Flávia e seus colegas conservadores têm buscado replicar a fórmula de Nikolas, investindo contra o que chamam de "ideologia de gênero", o feminismo e os direitos humanos, e abraçando demandas bolsonaristas. Em 24 de abril, os vereadores aprovaram uma lei que proíbe a utilização da "linguagem neutra" em escolas da cidade.
"Minhas pautas são um reflexo do meu estilo de vida e da minha criação", ela contou ao TAB, em dezembro de 2022.
Formada na escola "Cristo para as Nações", em Dallas, Texas (EUA), a vereadora é pastora na Igreja Batista da Lagoinha, reduto da direita em BH que, em 2022, recebeu Jair e Michelle Bolsonaro em seu púlpito, orando pela reeleição do ex-presidente. Foi lá que Flávia conheceu a senadora Damares Alves (Republicanos), a quem periodicamente recorre para aconselhamentos.

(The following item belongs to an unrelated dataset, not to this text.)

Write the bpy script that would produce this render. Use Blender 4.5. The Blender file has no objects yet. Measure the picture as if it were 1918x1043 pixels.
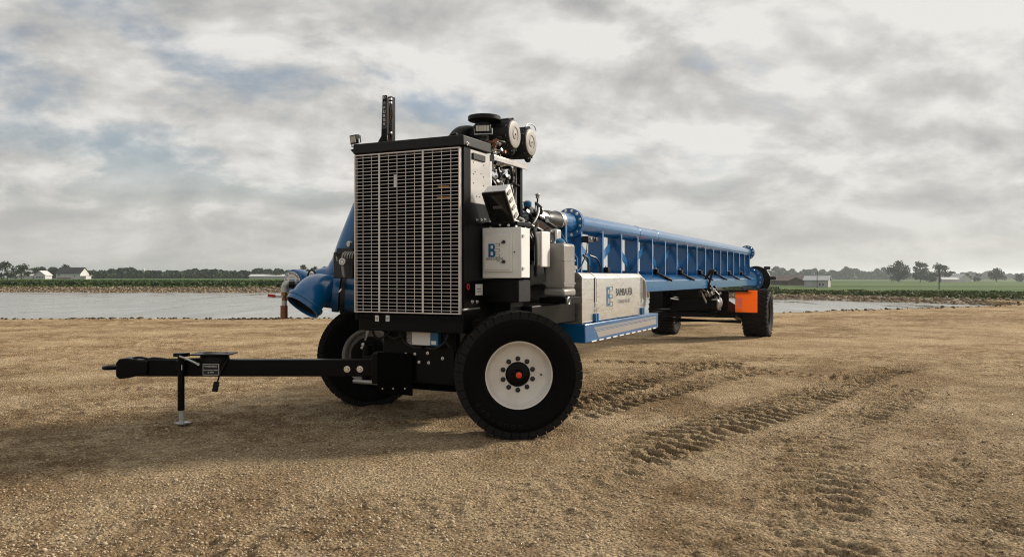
import bpy, math, random
import numpy as np
from mathutils import Vector, Matrix

SC = bpy.context.scene
COL = SC.collection
R = math.radians
rng = np.random.default_rng(11)
random.seed(5)

# ------------------------------------------------------------------ camera
CAM_H = 1.455
cam_d = bpy.data.cameras.new('camera')
cam = bpy.data.objects.new('camera', cam_d); COL.objects.link(cam)
cam.location = (0, 0, CAM_H)
cam.rotation_euler = (R(90.0 - 0.115), 0, 0)
cam_d.sensor_width = 36.0
cam_d.lens = 36.0 * 1476.0 / 1918.0
cam_d.clip_start = 0.05
cam_d.clip_end = 9000
SC.camera = cam

# ------------------------------------------------------------------ exposure, sun, sky
SC.view_settings.view_transform = 'Standard'
SC.view_settings.look = 'None'
SC.view_settings.exposure = 0.0
SC.view_settings.gamma = 1.0
SC.render.engine = 'CYCLES'
SC.cycles.use_denoising = True
SC.cycles.denoising_prefilter = 'NONE'
SC.cycles.filter_width = 1.1
SC.cycles.sample_clamp_indirect = 3.0
SC.cycles.max_bounces = 8
SC.cycles.volume_bounces = 1
SC.cycles.transparent_max_bounces = 8

SUN_AZ = math.atan2(0.42, 0.90)      # from +X towards +Y : right and a little behind the machine
SUN_EL = R(27)
sd = Vector((math.cos(SUN_EL) * math.cos(SUN_AZ), math.cos(SUN_EL) * math.sin(SUN_AZ), math.sin(SUN_EL)))
sun_d = bpy.data.lights.new('sun', 'SUN')
sun_d.energy = 5.0
sun_d.angle = R(7.5)
sun_d.color = (1.0, 0.90, 0.77)
sun = bpy.data.objects.new('sun', sun_d); COL.objects.link(sun)
sun.rotation_euler = (-sd).to_track_quat('-Z', 'Y').to_euler()
sun.location = sd * 60

world = bpy.data.worlds.new('World'); SC.world = world
world.use_nodes = True
wn, wl = world.node_tree.nodes, world.node_tree.links
wn.clear()
def W(t, **k):
    n = wn.new(t)
    for a, b in k.items(): setattr(n, a, b)
    return n
def wmath(op, a, b=None, clamp=False):
    n = W('ShaderNodeMath', operation=op, use_clamp=clamp)
    for i, x in enumerate((a, b)):
        if x is None: continue
        if isinstance(x, (int, float)): n.inputs[i].default_value = x
        else: wl.new(x, n.inputs[i])
    return n.outputs[0]
def wramp(fac, stops, interp='EASE'):
    n = W('ShaderNodeValToRGB'); n.color_ramp.interpolation = interp
    e = n.color_ramp.elements
    while len(e) < len(stops): e.new(0.5)
    for q, (p, c) in zip(e, stops):
        q.position = p; q.color = (c, c, c, 1) if isinstance(c, (int, float)) else (*c, 1)
    wl.new(fac, n.inputs[0]); return n.outputs[0]
tc = W('ShaderNodeTexCoord')
sep = W('ShaderNodeSeparateXYZ'); wl.new(tc.outputs['Generated'], sep.inputs[0])
zup = wmath('MAXIMUM', sep.outputs[2], 0.0)
zc = wmath('ADD', zup, 0.40)
cxn = wmath('DIVIDE', sep.outputs[0], zc); cyn = wmath('DIVIDE', sep.outputs[1], zc)
cmb = W('ShaderNodeCombineXYZ'); wl.new(cxn, cmb.inputs[0]); wl.new(cyn, cmb.inputs[1])
def cloud_noise(scale, detail, rough, dist, rot, sx, off):
    mp = W('ShaderNodeMapping'); wl.new(cmb.outputs[0], mp.inputs[0])
    mp.inputs['Location'].default_value = off
    mp.inputs['Rotation'].default_value = (0, 0, R(rot)); mp.inputs['Scale'].default_value = (sx, 1, 1)
    n = W('ShaderNodeTexNoise', noise_dimensions='3D'); wl.new(mp.outputs[0], n.inputs['Vector'])
    n.inputs['Scale'].default_value = scale; n.inputs['Detail'].default_value = detail
    n.inputs['Roughness'].default_value = rough; n.inputs['Distortion'].default_value = dist
    return n.outputs['Fac']
SKY_OFF = (3.1, 1.7, 0.3)
n_cov = cloud_noise(4.0, 8, 0.55, 0.2, -24, 0.9, SKY_OFF)
n_lit = cloud_noise(4.0, 8, 0.55, 0.2, -24, 0.9, (SKY_OFF[0] + 0.05, SKY_OFF[1] + 0.06, SKY_OFF[2]))
n_big = cloud_noise(1.5, 3, 0.5, 0.1, -15, 0.8, (7.4, 2.2, 5.0))
n_fin = cloud_noise(8.0, 6, 0.55, 0.3, -20, 0.7, (1.3, 9.0, 2.0))
dots = W('ShaderNodeVectorMath', operation='DOT_PRODUCT'); wl.new(tc.outputs['Generated'], dots.inputs[0]); dots.inputs[1].default_value = tuple(sd)
toward = wramp(dots.outputs['Value'], [(0.0, 0.0), (0.95, 1.0)], 'LINEAR')          # clouds are thicker lit towards the sun
cov = wmath('ADD', wmath('ADD', wmath('MULTIPLY', n_cov, 0.58), wmath('MULTIPLY', n_big, 0.34)), wmath('MULTIPLY', n_fin, 0.14))
cov = wmath('ADD', cov, wmath('MULTIPLY', toward, 0.10))
mask = wramp(cov, [(0.39, 0.25), (0.53, 1.0)])
low = wramp(zup, [(0.04, 1.0), (0.20, 0.0)])
mask = wmath('MAXIMUM', mask, low)
relief = wmath('MULTIPLY', wmath('SUBTRACT', n_cov, n_lit), 3.0)
shade = wmath('ADD', wmath('ADD', relief, 0.5), wmath('MULTIPLY', wmath('SUBTRACT', n_cov, 0.5), -0.75))
shade = wmath('ADD', shade, wmath('MULTIPLY', wmath('SUBTRACT', n_fin, 0.5), 0.40))
shade = wmath('ADD', shade, wmath('MULTIPLY', wmath('SUBTRACT', n_big, 0.5), -0.5))
shade = wmath('ADD', shade, wmath('MULTIPLY', toward, 0.20))
ccol = wramp(shade, [(0.10, (0.43, 0.43, 0.427)), (0.52, (0.60, 0.588, 0.562)), (0.92, (0.82, 0.80, 0.765))], 'LINEAR')
hz = W('ShaderNodeMixRGB'); hz.inputs['Color2'].default_value = (0.60, 0.575, 0.53, 1)
wl.new(wmath('MULTIPLY', wramp(zup, [(0.0, 1.0), (0.15, 0.0)]), 0.62), hz.inputs['Fac']); wl.new(ccol, hz.inputs['Color1'])
sky = W('ShaderNodeTexSky', sky_type='NISHITA', sun_disc=False)
sky.sun_elevation = SUN_EL
sky.sun_rotation = math.pi / 2 - SUN_AZ
sky.air_density = 1.0; sky.dust_density = 2.0; sky.ozone_density = 1.0
bg1 = W('ShaderNodeBackground'); bg1.inputs[1].default_value = 0.11; wl.new(sky.outputs[0], bg1.inputs[0])
bg2 = W('ShaderNodeBackground'); bg2.inputs[1].default_value = 1.0; wl.new(hz.outputs[0], bg2.inputs[0])
mx = W('ShaderNodeMixShader'); wl.new(mask, mx.inputs[0]); wl.new(bg1.outputs[0], mx.inputs[1]); wl.new(bg2.outputs[0], mx.inputs[2])
wout = W('ShaderNodeOutputWorld'); wl.new(mx.outputs[0], wout.inputs['Surface'])

# ------------------------------------------------------------------ materials
def mat(name, col, rough=0.5, metal=0.0, var=0.0, vscale=8.0, bump=0.0, bscale=60.0, coat=0.0, stretch=None, col2=None, spec=0.5):
    m = bpy.data.materials.new(name); m.use_nodes = True
    n, l = m.node_tree.nodes, m.node_tree.links
    b = n['Principled BSDF']
    b.inputs['Base Color'].default_value = (*col, 1)
    b.inputs['Roughness'].default_value = rough
    b.inputs['Metallic'].default_value = metal
    b.inputs['Coat Weight'].default_value = coat
    b.inputs['Coat Roughness'].default_value = 0.08
    b.inputs['Specular IOR Level'].default_value = spec
    t = n.new('ShaderNodeTexCoord'); mp = n.new('ShaderNodeMapping'); l.new(t.outputs['Object'], mp.inputs[0])
    if stretch: mp.inputs['Scale'].default_value = stretch
    if var:
        x = n.new('ShaderNodeTexNoise'); x.inputs['Scale'].default_value = vscale; x.inputs['Detail'].default_value = 6
        l.new(mp.outputs[0], x.inputs['Vector'])
        r = n.new('ShaderNodeValToRGB'); r.color_ramp.elements[0].position = 0.3; r.color_ramp.elements[1].position = 0.72
        c2 = col2 or tuple(c * (1 - var) for c in col)
        r.color_ramp.elements[0].color = (*c2, 1); r.color_ramp.elements[1].color = (*col, 1)
        l.new(x.outputs['Fac'], r.inputs[0]); l.new(r.outputs[0], b.inputs['Base Color'])
        q = n.new('ShaderNodeMapRange'); q.inputs['To Min'].default_value = max(0.03, rough - 0.12 * min(1, var * 3)); q.inputs['To Max'].default_value = min(1, rough + 0.14 * min(1, var * 3))
        l.new(x.outputs['Fac'], q.inputs['Value']); l.new(q.outputs[0], b.inputs['Roughness'])
    if bump:
        y = n.new('ShaderNodeTexNoise'); y.inputs['Scale'].default_value = bscale; y.inputs['Detail'].default_value = 5
        l.new(mp.outputs[0], y.inputs['Vector'])
        bp = n.new('ShaderNodeBump'); bp.inputs['Strength'].default_value = bump; bp.inputs['Distance'].default_value = 0.02
        l.new(y.outputs['Fac'], bp.inputs['Height']); l.new(bp.outputs[0], b.inputs['Normal'])
    return m
M = dict(
    blue=mat('blue paint', (0.0003, 0.110, 0.30), 0.30, var=0.18, vscale=3, coat=0.7, spec=0.35),
    black=mat('black paint', (0.0020, 0.0020, 0.0023), 0.34, var=0.25, vscale=6, spec=0.14),
    matte=mat('matte black plastic', (0.006, 0.006, 0.0066), 0.5, var=0.2, vscale=10, spec=0.3),
    core=mat('radiator core', (0.0015, 0.0013, 0.0013), 0.9, spec=0.05),
    rubber=mat('tyre rubber', (0.0022, 0.0023, 0.0026), 0.7, var=0.3, vscale=14, bump=0.15, bscale=120, spec=0.09),
    treadr=mat('dusty tread rubber', (0.010, 0.009, 0.0082), 0.7, var=0.5, vscale=9, bump=0.2, bscale=90, spec=0.25),
    mudrub=mat('dusty flotation rubber', (0.020, 0.017, 0.014), 0.8, spec=0.2, var=0.65, vscale=7, col2=(0.006, 0.0055, 0.005), bump=0.2, bscale=70),
    lett=mat('moulded lettering rubber', (0.006, 0.006, 0.0065), 0.5, spec=0.2),
    hose=mat('hydraulic hose rubber', (0.0045, 0.0045, 0.0045), 0.4, spec=0.35),
    rim=mat('cream rim paint', (0.74, 0.715, 0.67), 0.42, var=0.2, vscale=5, col2=(0.60, 0.55, 0.48)),
    rimg=mat('grey rim paint', (0.42, 0.39, 0.36), 0.5, var=0.3, vscale=6),
    cab=mat('white powder coat', (0.77, 0.765, 0.74), 0.42, var=0.08, vscale=5, bump=0.03, bscale=300),
    alu=mat('brushed aluminium', (0.88, 0.865, 0.84), 0.28, 0.92, var=0.12, vscale=4, stretch=(1, 1, 6)),
    steel=mat('stainless sheet', (0.60, 0.57, 0.54), 0.30, 0.85, var=0.15, vscale=3, stretch=(1, 1, 4)),
    grill=mat('plated grille steel', (0.76, 0.70, 0.67), 0.42, 0.3, var=0.15, vscale=9),
    galv=mat('galvanised steel', (0.55, 0.55, 0.54), 0.42, 0.7, var=0.3, vscale=30),
    chrome=mat('plated bolt steel', (0.78, 0.77, 0.75), 0.25, 0.9),
    grey=mat('grey plastic tank', (0.25, 0.238, 0.218), 0.45, var=0.2, vscale=4),
    lidg=mat('warm grey plastic lid', (0.30, 0.28, 0.258), 0.5, var=0.15, vscale=9),
    brass=mat('brass', (0.36, 0.19, 0.06), 0.4, 0.8, var=0.3, vscale=20),
    copper=mat('bronze nipple', (0.30, 0.13, 0.06), 0.55, 0.5, var=0.4, vscale=25),
    red=mat('red grip vinyl', (0.42, 0.012, 0.012), 0.45),
    redcap=mat('red hub cap', (0.75, 0.05, 0.012), 0.4),
    orange=mat('fluorescent orange panel', (0.98, 0.27, 0.03), 0.5, var=0.06, vscale=5),
    peach=mat('pale peach patch', (0.95, 0.50, 0.36), 0.35),
    white=mat('white sticker', (0.78, 0.77, 0.74), 0.5),
    ink=mat('black print', (0.012, 0.012, 0.014), 0.5),
    gink=mat('grey print', (0.22, 0.22, 0.22), 0.5),
    logo=mat('blue print', (0.006, 0.115, 0.27), 0.4),
    tape=mat('grey reflective stripe', (0.36, 0.34, 0.32), 0.38, 0.3, var=0.1),
    screen=mat('dark screen glass', (0.006, 0.008, 0.009), 0.08, coat=1.0),
    lens=mat('led lens', (0.62, 0.60, 0.54), 0.25),
    valve=mat('pale valve casting', (0.5, 0.5, 0.47), 0.45, 0.4),
    ply=mat('strap steel', (0.66, 0.62, 0.58), 0.3, 0.8, var=0.1),
)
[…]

Flávia entrou na política por intermédio do marido, o também pastor Fernando Borja, que até 2022 exerceu o cargo de deputado federal pelo Avante. "Tanto eu como o meu esposo somos de famílias cristãs tradicionais em BH. Estamos juntos na política, que é um projeto de família", contou.
Buscando dar continuidade ao projeto familiar, em 2022 Flávia candidatou-se a deputada estadual, enquanto Fernando tentou renovar o seu mandato na Câmara federal. O casal foi derrotado, e Fernando não digeriu bem a escolha dos eleitores. Em suas redes, compartilhou notícias falsas alegando que o processo "não foi justo, e todos já sabem". Incentivou ainda um golpe: "Agora é só as Forças Armadas pra arrancar esses canalhas do Supremo", postou em 8 de novembro, convocando seus seguidores às vigílias nas portas dos quartéis.
Já Flávia retornou à vereança, e em fevereiro deste ano uma proposta de sua lavra conseguiu aprovação do plenário: o reajuste de 10,5% nos salários da Câmara Municipal de BH. Fonoaudióloga por formação, ela pretende seguir na política para suprir o que considera uma carência no cenário nacional. "Percebi a necessidade de mais mulheres no meu perfil: conservadoras, de direita, mulheres de família, que lutem pelos valores que eu acredito", resumiu.